04 October 2010

Bugger off, sleep, who needs you anyway?

I've heard of Ambien, and have seen women gulping Benadryl in the airport bathroom and popping pills as the flight attendants teach us how to use our seat belts, but it wasn't until Anika that I realized the temptation of these sleeping drugs.  Not that I would ever drug my child, mind you, but oh how I have wished desperately for an on/off switch.  The other day, we tried for six hours -- SIX HOURS -- to get down for a nap.  I could've napped about twelve times during that six hours, but Anika stayed strong, laughing in sleep's face (well, actually, she was mostly crying, to be honest), and you can imagine that my patience (what little there is of it) left the building long before that six hours was up.  I tried every trick in every sleep book and online posting that I could find, short of giving her camomile tea or other weird home remedy concoctions or OTC drugs.  She needs to learn to sleep on her own, and the cry-it-out method has resulted so far in the following:  Anika, 1,000 points for stamina and 500 points for authenticity; Mom, zero points for failing to produce any sleep outside of my own arms, and negative 20 points for that call to Aunt Becca where I unceremoniously bitched for twenty minutes.

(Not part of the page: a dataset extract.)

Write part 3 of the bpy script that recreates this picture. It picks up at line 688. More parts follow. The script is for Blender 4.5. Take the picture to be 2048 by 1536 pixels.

On Friday, a friend gave me this book on a cry-free method to attain sleep, and you want to know something ironic?  I have been doing everything that book says.  The routines, the setting baby down while asleep, the immediate responding and trying again and again and again and again to get her to lie down and stay there.  The blankie, the music, the shhhhh sounds: everything.  Glad I didn't actually have to buy the book, because it would've been a big waste of money.

Mando and I have concluded that Anika is a strong, independent personality, who happens to prefer sleeping whilst suction-cupped to her mom's body like a little monkey.

And you know what?  I kind of like it.  The snuggling, the sweetness of it all, the fact that I know she is alive and breathing and the joy I see in her face when she wakes up in the morning and sees her mom and dad next to her.  She is growing, she's healthy, and I shouldn't worry about the fact that she seems to need a lot less sleep than the "experts" say.

But oh, what I wouldn't give for a few hours each day to just recharge myself.  And perhaps a few less times of being kicked by her surprisingly strong legs in the middle of the night.  Little baby toes digging into your thighs is actually more painful than you'd think.